We define the probabilities of $P_A$ and $P_B$ winning as follows:
$$ \begin{align*} Pr(P_A wins) = \frac{Pr_A(1 - Pr_B)}{(Pr_A(1 - Pr_B)) + Pr_B(1 - Pr_A)}\\ Pr(P_B wins) = \frac{Pr_B(1 - Pr_A)}{(Pr_A(1 - Pr_B)) + Pr_B(1 - Pr_A)} \end{align*} $$
Now if we were to have more than two players - instead of a one-on-one match, we have a race between 3 or more contestants, eg: $P_A$, $P_B$ and $P_C$, would using the above definition and taking into account the extra players as is done below, be considered correct?
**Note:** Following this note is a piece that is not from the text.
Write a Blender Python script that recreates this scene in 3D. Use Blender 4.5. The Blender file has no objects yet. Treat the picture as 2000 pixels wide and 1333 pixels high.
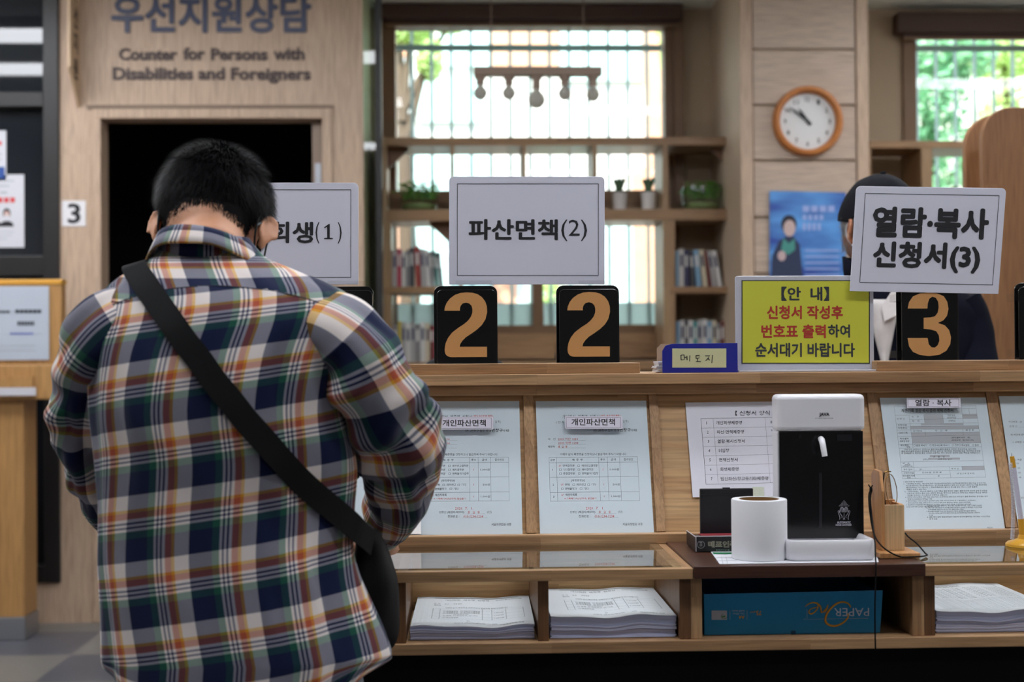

$$ \begin{align*} Pr(P_A wins) = \frac{Pr_A(1 - Pr_B)(1 - Pr_C)}{D}\\ Pr(P_B wins) = \frac{Pr_B(1 - Pr_A)(1 - Pr_C)}{D}\\ Pr(P_C wins) = \frac{Pr_C(1 - Pr_A)(1 - Pr_B)}{D} \end{align*} $$
Where:
$$D=(Pr_A(1 - Pr_B)(1 - Pr_C)) + (Pr_B(1 - Pr_A)(1 - Pr_C)) + (Pr_C(1 - Pr_A)(1 - Pr_B))$$
This is a modelling question. Your proposal assumes 3-wise independence of the collection of events of the form $$(E_A,E_B,E_C)$$ where for $$X \in \{A,B,C\}$$ $E_X$ is either $\{ \omega: X~wins\}$ or its complement.
The validity of this will depend on the players and the game. It may be approximately valid in many contests.